O ex-primeiro-ministro José Sócrates criticou PS e Governo pela aprovação do diploma relativo ao sigilo bancário, considerando que por trás do discurso do combate à fraude está uma perigosa concentração de poder nos organismos de Estado.
José Sócrates discursou no primeiro dia da Universidade de Verão, promovida pelo Departamento Federativo das Mulheres Socialistas (DFMS) da FAUL, intervenção na qual criticou o PS e o Governo pela aprovação do diploma que obriga os bancos a informar a Autoridade Tributária sobre a existência de contas de cidadãos portugueses ou estrangeiros residentes em Portugal com saldo superior a 50 mil euros até ao final de Julho de 2017.
"Mas o que me preocupa é que por trás do discurso do combate ao fisco [à evasão fiscal] está uma concentração de poder nos organismos de Estado que é perigosa para todos. Nós todos sabemos como o fisco é completamente indiferente aos direitos dos contribuintes. Queremos dar-lhe ainda mais poder", avisou.
Dizendo fazer esta crítica com "a devida vénia", Sócrates 'atirou' também aos partidos da direita.
"Mas afasto-me também de todos aqueles que com uma duplicidade moral que é absolutamente impressionante, criticam agora esta medida do Governo quando assistiriam durante quatro anos no Governo à transformação da autoridade tributária numa máquina de guerra contra os cidadãos que até lhes tirava as casas. Que autoridade têm eles para falar disso", condenou.
O ex-primeiro-ministro afirmou que "o PS no Governo acha que deve dar ao Estado, ao fisco, a possibilidade de ter acesso às contas bancárias de todos os cidadãos" e que diz que "é em nome do combate à fraude e à evasão fiscal".
"Diz até - coisa que desconheço - que é para cumprir uma directiva comunitária. Talvez então esta crítica deva dirigir-se mais à Europa do que ao Governo português", admitiu.

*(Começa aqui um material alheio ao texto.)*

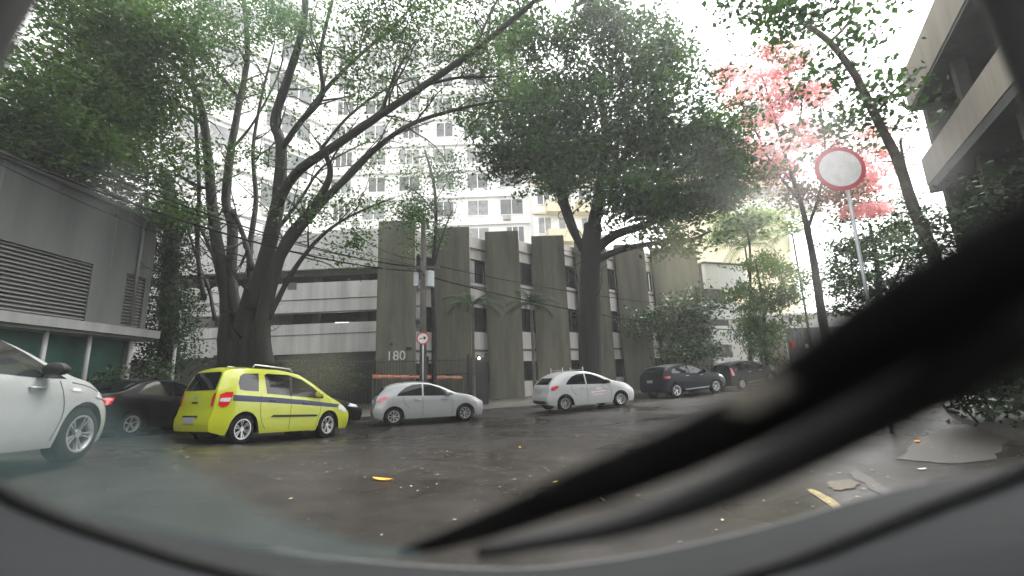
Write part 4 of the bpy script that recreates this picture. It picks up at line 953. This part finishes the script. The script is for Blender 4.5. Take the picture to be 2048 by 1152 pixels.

Quando introduziu este tema, o ex-primeiro-ministro disse que tinha prometido a si próprio não falar do processo que o envolve "não porque não seja um processo político", mas porque tem tempo para falar dele.
"Mas quero falar deste aspecto, dos poderes que cada vez mais estamos a dar ao Estado", explicou, naquilo que qualificou como uma "ligeira crítica ao PS e ao Governo".
O diploma aprovado em Conselho de Ministros, que ainda terá de ser apreciado pelo Presidente da República, adopta um conjunto de regras relativas ao acesso e troca automática de informações financeiras no domínio da fiscalidade, que resultam da transposição de uma directiva comunitária, mas estendem-se aos residentes em território nacional.
O anteprojeto de diploma do Governo foi alvo, em agosto, de várias recomendações da Comissão Nacional de Protecção de Dados (CNPD), por "restrição desnecessária e excessiva dos direitos fundamentais à protecção de dados pessoais e à reserva da vida privada", tendo o Ministério das Finanças prometido acolher a generalidade das sugestões no documento final.